━━ Recorded information ━━
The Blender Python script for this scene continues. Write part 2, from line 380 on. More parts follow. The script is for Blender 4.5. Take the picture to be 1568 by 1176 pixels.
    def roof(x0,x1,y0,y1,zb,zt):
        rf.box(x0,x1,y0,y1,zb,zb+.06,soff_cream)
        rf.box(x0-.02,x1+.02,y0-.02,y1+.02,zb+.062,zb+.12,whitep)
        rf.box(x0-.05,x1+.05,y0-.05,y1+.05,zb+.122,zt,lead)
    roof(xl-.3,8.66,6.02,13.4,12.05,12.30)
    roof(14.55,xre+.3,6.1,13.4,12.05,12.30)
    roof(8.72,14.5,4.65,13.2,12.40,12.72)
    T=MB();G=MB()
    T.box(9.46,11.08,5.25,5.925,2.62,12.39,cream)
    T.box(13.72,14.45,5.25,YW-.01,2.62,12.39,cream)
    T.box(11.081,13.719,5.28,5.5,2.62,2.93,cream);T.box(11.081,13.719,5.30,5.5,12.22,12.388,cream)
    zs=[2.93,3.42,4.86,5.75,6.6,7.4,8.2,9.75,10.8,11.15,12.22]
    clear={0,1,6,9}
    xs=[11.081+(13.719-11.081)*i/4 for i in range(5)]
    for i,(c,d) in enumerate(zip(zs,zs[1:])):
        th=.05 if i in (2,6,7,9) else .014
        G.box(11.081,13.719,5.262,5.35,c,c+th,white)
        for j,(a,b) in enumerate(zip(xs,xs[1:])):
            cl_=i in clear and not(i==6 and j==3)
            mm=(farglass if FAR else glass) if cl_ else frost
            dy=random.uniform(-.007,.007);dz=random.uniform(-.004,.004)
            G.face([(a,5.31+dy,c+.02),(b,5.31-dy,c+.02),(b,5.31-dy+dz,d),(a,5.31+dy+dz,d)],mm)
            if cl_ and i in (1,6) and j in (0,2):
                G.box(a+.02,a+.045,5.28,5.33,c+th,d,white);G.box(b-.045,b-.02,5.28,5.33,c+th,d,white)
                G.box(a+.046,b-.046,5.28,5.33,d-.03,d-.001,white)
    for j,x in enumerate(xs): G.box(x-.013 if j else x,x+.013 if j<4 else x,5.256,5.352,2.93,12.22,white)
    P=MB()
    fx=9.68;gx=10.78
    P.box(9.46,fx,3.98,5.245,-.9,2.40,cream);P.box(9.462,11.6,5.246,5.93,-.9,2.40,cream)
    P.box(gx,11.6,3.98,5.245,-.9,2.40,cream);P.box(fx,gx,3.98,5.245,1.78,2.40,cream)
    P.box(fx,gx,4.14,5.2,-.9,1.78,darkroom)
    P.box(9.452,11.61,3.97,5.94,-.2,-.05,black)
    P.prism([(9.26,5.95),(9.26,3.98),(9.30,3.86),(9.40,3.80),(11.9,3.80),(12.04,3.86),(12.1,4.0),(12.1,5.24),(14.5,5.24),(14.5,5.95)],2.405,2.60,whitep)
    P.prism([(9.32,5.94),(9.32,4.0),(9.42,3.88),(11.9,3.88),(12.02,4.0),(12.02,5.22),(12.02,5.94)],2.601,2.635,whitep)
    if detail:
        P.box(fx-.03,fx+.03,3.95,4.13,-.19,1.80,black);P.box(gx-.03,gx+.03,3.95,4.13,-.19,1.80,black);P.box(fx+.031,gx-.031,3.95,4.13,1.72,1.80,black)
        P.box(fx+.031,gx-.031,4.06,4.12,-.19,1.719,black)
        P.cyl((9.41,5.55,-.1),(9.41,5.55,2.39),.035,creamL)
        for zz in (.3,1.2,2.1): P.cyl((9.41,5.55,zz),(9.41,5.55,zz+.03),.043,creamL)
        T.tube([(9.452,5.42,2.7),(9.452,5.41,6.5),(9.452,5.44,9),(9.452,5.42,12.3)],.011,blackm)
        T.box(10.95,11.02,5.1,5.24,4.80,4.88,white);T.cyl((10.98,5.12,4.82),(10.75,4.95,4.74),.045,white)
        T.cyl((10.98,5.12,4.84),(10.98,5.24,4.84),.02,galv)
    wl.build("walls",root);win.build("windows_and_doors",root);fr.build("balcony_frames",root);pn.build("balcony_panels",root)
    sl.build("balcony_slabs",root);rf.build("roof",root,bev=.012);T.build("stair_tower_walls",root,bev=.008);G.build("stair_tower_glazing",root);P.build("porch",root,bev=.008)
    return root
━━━
Using the data above, output each line exactly.

_Correct result:_
The Blender Python script for this scene continues. Write part 2, from line 380 on. More parts follow. The script is for Blender 4.5. Take the picture to be 1568 by 1176 pixels.
    def roof(x0,x1,y0,y1,zb,zt):
        rf.box(x0,x1,y0,y1,zb,zb+.06,soff_cream)
        rf.box(x0-.02,x1+.02,y0-.02,y1+.02,zb+.062,zb+.12,whitep)
        rf.box(x0-.05,x1+.05,y0-.05,y1+.05,zb+.122,zt,lead)
    roof(xl-.3,8.66,6.02,13.4,12.05,12.30)
    roof(14.55,xre+.3,6.1,13.4,12.05,12.30)
    roof(8.72,14.5,4.65,13.2,12.40,12.72)
    T=MB();G=MB()
    T.box(9.46,11.08,5.25,5.925,2.62,12.39,cream)
    T.box(13.72,14.45,5.25,YW-.01,2.62,12.39,cream)
    T.box(11.081,13.719,5.28,5.5,2.62,2.93,cream);T.box(11.081,13.719,5.30,5.5,12.22,12.388,cream)
    zs=[2.93,3.42,4.86,5.75,6.6,7.4,8.2,9.75,10.8,11.15,12.22]
    clear={0,1,6,9}
    xs=[11.081+(13.719-11.081)*i/4 for i in range(5)]
    for i,(c,d) in enumerate(zip(zs,zs[1:])):
        th=.05 if i in (2,6,7,9) else .014
        G.box(11.081,13.719,5.262,5.35,c,c+th,white)
        for j,(a,b) in enumerate(zip(xs,xs[1:])):
            cl_=i in clear and not(i==6 and j==3)
            mm=(farglass if FAR else glass) if cl_ else frost
            dy=random.uniform(-.007,.007);dz=random.uniform(-.004,.004)
            G.face([(a,5.31+dy,c+.02),(b,5.31-dy,c+.02),(b,5.31-dy+dz,d),(a,5.31+dy+dz,d)],mm)
            if cl_ and i in (1,6) and j in (0,2):
                G.box(a+.02,a+.045,5.28,5.33,c+th,d,white);G.box(b-.045,b-.02,5.28,5.33,c+th,d,white)
                G.box(a+.046,b-.046,5.28,5.33,d-.03,d-.001,white)
    for j,x in enumerate(xs): G.box(x-.013 if j else x,x+.013 if j<4 else x,5.256,5.352,2.93,12.22,white)
    P=MB()
    fx=9.68;gx=10.78
    P.box(9.46,fx,3.98,5.245,-.9,2.40,cream);P.box(9.462,11.6,5.246,5.93,-.9,2.40,cream)
    P.box(gx,11.6,3.98,5.245,-.9,2.40,cream);P.box(fx,gx,3.98,5.245,1.78,2.40,cream)
    P.box(fx,gx,4.14,5.2,-.9,1.78,darkroom)
    P.box(9.452,11.61,3.97,5.94,-.2,-.05,black)
    P.prism([(9.26,5.95),(9.26,3.98),(9.30,3.86),(9.40,3.80),(11.9,3.80),(12.04,3.86),(12.1,4.0),(12.1,5.24),(14.5,5.24),(14.5,5.95)],2.405,2.60,whitep)
    P.prism([(9.32,5.94),(9.32,4.0),(9.42,3.88),(11.9,3.88),(12.02,4.0),(12.02,5.22),(12.02,5.94)],2.601,2.635,whitep)
    if detail:
        P.box(fx-.03,fx+.03,3.95,4.13,-.19,1.80,black);P.box(gx-.03,gx+.03,3.95,4.13,-.19,1.80,black);P.box(fx+.031,gx-.031,3.95,4.13,1.72,1.80,black)
        P.box(fx+.031,gx-.031,4.06,4.12,-.19,1.719,black)
        P.cyl((9.41,5.55,-.1),(9.41,5.55,2.39),.035,creamL)
        for zz in (.3,1.2,2.1): P.cyl((9.41,5.55,zz),(9.41,5.55,zz+.03),.043,creamL)
        T.tube([(9.452,5.42,2.7),(9.452,5.41,6.5),(9.452,5.44,9),(9.452,5.42,12.3)],.011,blackm)
        T.box(10.95,11.02,5.1,5.24,4.80,4.88,white);T.cyl((10.98,5.12,4.82),(10.75,4.95,4.74),.045,white)
        T.cyl((10.98,5.12,4.84),(10.98,5.24,4.84),.02,galv)
    wl.build("walls",root);win.build("windows_and_doors",root);fr.build("balcony_frames",root);pn.build("balcony_panels",root)
    sl.build("balcony_slabs",root);rf.build("roof",root,bev=.012);T.build("stair_tower_walls",root,bev=.008);G.build("stair_tower_glazing",root);P.build("porch",root,bev=.008)
    return root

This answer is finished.